Where to? Well, I’ve been fascinated with the milestones along SE Stark Street. Y’see, Stark follows the Willamette Baseline, and because of that, was one of the first “highways” leading out of town. Sometime in the mid nineteenth century, someone put up stone mileposts along the way, for fifteen miles out. Surprisingly, more than half of them survive! I’d seen the three extant ones east of 82nd many times (MP 2, 4, and 5 for those of you playing along at home.) But east of 82nd? I hadn’t seen any yet. So what better time than now, when it’s sunny and 60F/16C?

And saw these milestones I did!
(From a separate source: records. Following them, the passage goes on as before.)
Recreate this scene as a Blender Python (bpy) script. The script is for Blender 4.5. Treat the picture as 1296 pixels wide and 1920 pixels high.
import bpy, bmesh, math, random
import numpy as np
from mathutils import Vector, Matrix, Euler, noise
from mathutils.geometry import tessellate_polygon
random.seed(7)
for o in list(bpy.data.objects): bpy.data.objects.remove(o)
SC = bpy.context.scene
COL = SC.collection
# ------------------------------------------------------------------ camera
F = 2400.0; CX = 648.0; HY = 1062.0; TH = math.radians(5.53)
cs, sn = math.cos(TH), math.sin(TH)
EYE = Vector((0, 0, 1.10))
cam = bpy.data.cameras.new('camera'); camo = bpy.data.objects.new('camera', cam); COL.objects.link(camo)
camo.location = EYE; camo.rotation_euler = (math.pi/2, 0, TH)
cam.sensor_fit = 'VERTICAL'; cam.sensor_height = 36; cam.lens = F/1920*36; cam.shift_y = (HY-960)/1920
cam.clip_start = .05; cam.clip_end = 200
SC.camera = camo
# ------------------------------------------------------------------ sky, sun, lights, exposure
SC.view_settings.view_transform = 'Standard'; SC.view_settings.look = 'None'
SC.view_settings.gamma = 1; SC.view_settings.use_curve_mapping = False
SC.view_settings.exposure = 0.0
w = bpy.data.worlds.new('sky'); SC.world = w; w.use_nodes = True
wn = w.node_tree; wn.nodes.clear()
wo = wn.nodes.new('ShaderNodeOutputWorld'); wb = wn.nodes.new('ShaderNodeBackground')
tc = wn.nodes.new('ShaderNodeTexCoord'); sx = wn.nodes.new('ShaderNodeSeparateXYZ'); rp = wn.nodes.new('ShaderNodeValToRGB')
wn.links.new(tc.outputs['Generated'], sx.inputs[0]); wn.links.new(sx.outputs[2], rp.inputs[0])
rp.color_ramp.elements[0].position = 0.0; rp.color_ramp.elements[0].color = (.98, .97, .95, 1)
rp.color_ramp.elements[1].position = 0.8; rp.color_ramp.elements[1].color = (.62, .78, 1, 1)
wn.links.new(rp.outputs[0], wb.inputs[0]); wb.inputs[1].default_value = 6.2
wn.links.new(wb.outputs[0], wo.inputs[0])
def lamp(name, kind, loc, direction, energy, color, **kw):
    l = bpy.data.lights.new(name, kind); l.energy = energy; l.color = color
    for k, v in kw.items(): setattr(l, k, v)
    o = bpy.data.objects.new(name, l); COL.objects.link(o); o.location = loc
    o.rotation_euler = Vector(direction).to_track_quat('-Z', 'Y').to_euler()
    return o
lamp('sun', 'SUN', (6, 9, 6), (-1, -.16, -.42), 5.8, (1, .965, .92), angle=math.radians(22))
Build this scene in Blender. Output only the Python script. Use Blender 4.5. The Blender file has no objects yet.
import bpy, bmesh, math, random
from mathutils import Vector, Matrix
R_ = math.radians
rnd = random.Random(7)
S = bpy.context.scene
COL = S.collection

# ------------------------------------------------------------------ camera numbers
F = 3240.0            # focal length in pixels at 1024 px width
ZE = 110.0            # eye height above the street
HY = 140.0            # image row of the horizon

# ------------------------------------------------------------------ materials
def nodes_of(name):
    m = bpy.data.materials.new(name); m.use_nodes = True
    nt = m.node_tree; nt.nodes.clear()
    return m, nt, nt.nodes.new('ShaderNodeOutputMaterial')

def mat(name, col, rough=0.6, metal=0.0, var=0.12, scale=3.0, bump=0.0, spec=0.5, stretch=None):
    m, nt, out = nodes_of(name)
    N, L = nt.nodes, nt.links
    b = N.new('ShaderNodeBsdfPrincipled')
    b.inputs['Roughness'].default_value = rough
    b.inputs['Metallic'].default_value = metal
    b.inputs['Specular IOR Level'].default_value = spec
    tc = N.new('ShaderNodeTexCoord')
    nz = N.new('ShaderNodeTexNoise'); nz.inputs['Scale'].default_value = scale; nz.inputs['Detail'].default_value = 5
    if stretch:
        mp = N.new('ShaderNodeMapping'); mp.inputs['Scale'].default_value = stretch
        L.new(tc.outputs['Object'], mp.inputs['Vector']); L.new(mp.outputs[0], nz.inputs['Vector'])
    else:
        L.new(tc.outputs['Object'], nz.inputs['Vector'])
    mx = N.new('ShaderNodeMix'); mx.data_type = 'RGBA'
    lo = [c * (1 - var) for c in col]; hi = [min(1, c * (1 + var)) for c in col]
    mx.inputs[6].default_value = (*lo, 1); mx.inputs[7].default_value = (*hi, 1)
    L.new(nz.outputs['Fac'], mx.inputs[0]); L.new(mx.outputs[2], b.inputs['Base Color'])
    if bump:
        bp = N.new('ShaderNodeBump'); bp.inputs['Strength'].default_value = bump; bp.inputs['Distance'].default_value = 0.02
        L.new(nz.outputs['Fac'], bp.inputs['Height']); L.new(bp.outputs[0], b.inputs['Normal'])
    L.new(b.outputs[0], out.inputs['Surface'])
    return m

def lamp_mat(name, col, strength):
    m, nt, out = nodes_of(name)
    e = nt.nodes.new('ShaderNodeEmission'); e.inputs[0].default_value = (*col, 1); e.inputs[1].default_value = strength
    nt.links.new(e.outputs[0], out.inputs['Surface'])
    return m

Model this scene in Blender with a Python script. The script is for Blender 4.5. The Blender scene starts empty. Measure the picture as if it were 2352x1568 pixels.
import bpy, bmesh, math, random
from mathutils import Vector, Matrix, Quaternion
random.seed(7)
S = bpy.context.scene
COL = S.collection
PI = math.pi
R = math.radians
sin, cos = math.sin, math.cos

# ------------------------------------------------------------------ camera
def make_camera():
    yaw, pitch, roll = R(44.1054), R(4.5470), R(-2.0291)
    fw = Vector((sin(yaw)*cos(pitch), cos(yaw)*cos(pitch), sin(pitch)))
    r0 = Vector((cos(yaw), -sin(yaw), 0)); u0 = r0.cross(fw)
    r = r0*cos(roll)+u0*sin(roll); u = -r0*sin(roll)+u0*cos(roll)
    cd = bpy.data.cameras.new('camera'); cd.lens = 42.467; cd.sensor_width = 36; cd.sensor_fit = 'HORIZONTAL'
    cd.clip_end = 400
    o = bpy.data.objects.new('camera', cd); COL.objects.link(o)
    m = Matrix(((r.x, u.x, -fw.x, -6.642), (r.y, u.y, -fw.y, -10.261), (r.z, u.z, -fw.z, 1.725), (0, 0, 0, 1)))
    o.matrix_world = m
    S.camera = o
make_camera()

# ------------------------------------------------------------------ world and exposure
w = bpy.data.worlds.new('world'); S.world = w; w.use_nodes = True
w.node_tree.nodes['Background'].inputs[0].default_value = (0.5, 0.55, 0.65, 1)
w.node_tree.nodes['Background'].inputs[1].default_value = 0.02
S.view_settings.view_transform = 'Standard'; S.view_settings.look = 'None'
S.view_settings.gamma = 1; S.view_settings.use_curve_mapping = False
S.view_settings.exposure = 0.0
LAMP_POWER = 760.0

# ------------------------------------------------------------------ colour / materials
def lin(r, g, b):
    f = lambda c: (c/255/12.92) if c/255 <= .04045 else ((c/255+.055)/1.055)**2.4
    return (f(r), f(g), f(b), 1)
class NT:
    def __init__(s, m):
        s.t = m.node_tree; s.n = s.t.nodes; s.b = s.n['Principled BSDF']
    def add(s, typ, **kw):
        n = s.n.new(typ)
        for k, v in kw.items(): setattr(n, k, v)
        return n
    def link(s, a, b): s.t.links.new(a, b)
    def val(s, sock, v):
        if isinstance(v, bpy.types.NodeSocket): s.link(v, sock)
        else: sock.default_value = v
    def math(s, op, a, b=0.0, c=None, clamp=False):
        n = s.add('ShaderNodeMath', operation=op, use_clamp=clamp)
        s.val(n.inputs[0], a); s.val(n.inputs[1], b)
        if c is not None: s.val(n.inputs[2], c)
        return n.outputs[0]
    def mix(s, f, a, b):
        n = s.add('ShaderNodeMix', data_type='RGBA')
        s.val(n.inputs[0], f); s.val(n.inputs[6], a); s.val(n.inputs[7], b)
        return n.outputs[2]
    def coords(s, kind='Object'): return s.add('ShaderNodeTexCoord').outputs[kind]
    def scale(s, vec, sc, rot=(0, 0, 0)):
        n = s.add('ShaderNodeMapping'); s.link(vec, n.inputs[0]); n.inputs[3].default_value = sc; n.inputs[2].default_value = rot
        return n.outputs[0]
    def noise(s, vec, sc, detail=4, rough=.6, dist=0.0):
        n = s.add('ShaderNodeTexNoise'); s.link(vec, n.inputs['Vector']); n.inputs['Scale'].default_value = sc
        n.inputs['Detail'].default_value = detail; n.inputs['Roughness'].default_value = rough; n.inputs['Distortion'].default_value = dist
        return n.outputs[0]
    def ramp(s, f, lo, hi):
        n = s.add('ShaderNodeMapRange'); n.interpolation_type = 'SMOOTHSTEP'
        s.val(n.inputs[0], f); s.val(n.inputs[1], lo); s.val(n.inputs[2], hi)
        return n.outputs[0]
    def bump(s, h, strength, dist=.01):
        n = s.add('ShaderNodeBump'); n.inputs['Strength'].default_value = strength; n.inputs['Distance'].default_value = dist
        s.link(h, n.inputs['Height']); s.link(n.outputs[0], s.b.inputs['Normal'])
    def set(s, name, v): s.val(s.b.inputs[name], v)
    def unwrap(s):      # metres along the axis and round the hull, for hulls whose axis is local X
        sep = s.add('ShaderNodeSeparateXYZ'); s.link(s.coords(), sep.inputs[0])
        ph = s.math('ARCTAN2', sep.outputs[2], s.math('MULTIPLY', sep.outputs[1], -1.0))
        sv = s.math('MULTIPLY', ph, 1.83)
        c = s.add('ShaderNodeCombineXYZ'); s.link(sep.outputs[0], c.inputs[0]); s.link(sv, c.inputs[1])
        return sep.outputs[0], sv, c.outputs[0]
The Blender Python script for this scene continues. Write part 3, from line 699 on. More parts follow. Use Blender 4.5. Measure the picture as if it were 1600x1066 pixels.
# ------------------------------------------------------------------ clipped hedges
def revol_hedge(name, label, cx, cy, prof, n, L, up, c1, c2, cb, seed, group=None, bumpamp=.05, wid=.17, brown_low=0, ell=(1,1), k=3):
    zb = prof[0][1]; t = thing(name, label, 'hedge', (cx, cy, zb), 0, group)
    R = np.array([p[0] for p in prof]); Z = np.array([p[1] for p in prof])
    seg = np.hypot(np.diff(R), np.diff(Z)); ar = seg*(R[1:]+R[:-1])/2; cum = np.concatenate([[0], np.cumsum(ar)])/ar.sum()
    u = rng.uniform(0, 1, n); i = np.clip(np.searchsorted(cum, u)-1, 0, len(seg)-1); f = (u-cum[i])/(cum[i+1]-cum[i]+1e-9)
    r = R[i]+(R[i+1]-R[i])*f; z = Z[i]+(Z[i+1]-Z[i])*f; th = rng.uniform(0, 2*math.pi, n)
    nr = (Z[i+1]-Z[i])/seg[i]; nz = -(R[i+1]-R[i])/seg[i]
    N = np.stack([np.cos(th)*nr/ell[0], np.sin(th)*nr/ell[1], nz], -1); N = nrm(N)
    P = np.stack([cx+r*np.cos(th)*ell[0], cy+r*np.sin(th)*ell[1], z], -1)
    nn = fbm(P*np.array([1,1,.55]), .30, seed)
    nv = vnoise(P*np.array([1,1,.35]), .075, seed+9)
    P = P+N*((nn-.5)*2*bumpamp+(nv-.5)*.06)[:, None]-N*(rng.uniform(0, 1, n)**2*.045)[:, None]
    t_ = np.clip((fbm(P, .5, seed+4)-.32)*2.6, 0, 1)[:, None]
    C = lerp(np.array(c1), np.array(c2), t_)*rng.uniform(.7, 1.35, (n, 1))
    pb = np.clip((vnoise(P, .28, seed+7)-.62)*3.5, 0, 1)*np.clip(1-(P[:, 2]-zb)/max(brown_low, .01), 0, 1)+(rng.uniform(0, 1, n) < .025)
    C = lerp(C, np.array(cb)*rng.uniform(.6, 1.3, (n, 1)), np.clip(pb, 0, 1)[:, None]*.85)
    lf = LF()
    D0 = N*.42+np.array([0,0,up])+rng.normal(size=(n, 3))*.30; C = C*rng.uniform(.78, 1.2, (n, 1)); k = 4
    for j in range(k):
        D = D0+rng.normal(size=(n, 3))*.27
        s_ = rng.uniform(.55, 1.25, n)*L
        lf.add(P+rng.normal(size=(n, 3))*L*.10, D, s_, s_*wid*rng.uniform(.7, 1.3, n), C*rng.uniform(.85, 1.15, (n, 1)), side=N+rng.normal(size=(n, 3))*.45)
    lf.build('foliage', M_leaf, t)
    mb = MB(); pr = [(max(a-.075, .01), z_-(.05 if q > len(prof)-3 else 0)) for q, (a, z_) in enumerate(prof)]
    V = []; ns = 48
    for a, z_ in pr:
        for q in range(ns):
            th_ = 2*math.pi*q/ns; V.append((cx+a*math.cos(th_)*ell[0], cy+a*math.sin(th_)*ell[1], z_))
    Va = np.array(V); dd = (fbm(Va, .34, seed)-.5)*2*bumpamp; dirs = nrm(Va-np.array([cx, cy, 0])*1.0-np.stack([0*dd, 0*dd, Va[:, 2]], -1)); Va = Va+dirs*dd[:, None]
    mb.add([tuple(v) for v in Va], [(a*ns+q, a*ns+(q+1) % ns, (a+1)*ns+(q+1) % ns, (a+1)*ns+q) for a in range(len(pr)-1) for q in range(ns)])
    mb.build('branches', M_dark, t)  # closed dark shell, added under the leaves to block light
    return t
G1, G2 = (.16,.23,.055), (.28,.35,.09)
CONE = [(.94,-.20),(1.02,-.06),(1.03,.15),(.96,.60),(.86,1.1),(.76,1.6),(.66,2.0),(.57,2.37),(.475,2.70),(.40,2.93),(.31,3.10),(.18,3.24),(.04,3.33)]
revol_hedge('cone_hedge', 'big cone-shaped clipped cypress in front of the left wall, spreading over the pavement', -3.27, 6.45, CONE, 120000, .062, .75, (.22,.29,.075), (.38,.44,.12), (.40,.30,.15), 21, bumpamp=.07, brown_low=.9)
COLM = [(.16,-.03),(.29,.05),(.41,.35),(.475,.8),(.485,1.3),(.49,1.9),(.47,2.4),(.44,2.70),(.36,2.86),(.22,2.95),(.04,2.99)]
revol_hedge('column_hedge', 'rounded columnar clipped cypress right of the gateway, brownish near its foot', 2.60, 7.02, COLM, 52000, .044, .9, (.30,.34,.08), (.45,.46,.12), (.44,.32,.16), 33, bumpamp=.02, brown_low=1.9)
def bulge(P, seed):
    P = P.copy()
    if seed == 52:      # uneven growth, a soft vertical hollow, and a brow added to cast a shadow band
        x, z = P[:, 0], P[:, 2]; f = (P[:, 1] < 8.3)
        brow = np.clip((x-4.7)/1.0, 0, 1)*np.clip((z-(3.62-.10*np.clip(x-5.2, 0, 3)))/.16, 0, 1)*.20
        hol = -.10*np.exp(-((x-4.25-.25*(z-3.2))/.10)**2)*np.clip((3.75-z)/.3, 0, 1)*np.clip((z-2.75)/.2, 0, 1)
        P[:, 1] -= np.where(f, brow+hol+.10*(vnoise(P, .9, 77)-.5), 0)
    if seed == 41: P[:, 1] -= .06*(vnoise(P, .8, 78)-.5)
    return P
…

There were six to see MP 6, 7, 9, 11, 13, and 14. Now, Stark Street is a pretty crappy street for biking, esp. west of 162nd where it is a busy multi-lane thoroughfare lacking a bike lane. I stuck to parallel streets there, then got on Stark near 162nd to finish the rest of the quest. Yeah, even with the bike lane, it wasn’t exactly pleasant (and there was a moment where I thought I might die at the intersection with Burnside.) But I was more concerned with the milestones, and also the weird and random shit one sees out on these busy East County thoroughfares. If I led a bike ride out here, I’d stick to quieter roads where possible.

It was about 5 pm by the time I made it to the end, Milepost 14. The original plan was to head over to Powell Butte to watch the sun set and moon rise (full moon!), but the descent down into the Sandy River valley was too tempting, so I went that way. So I got to the beginning of the Historic Columbia River Highway. I haven’t been out that way since at least summer, and just the taste of the highway was tantalizing. But it was too late in the day for a jaunt to Crown Point, so I’ll save it for another nice day. Hopefully we’ll get another one!

Instead, I rode towards the Columbia. The goal now was Chinook Landing Park. The sunset was pretty good, moon rise, not so, since there were too many low clouds on the east horizon. It took awhile before the moon cleared them. At that point, I was on Marine Drive westbound, to home. I was a bit worried being at least ten miles out from home, since it’s pretty dark out this way. But my B+M Eyc headlamp with vintage 1968 Sturmey-Archer Dynohub worked great at illuminating the path ahead. And it was just so damn peaceful out. A great end to a great day.

At the end of the day, I had biked 52 miles, all on my three speed! And it felt fine. Oh Superbe, you are so superbe!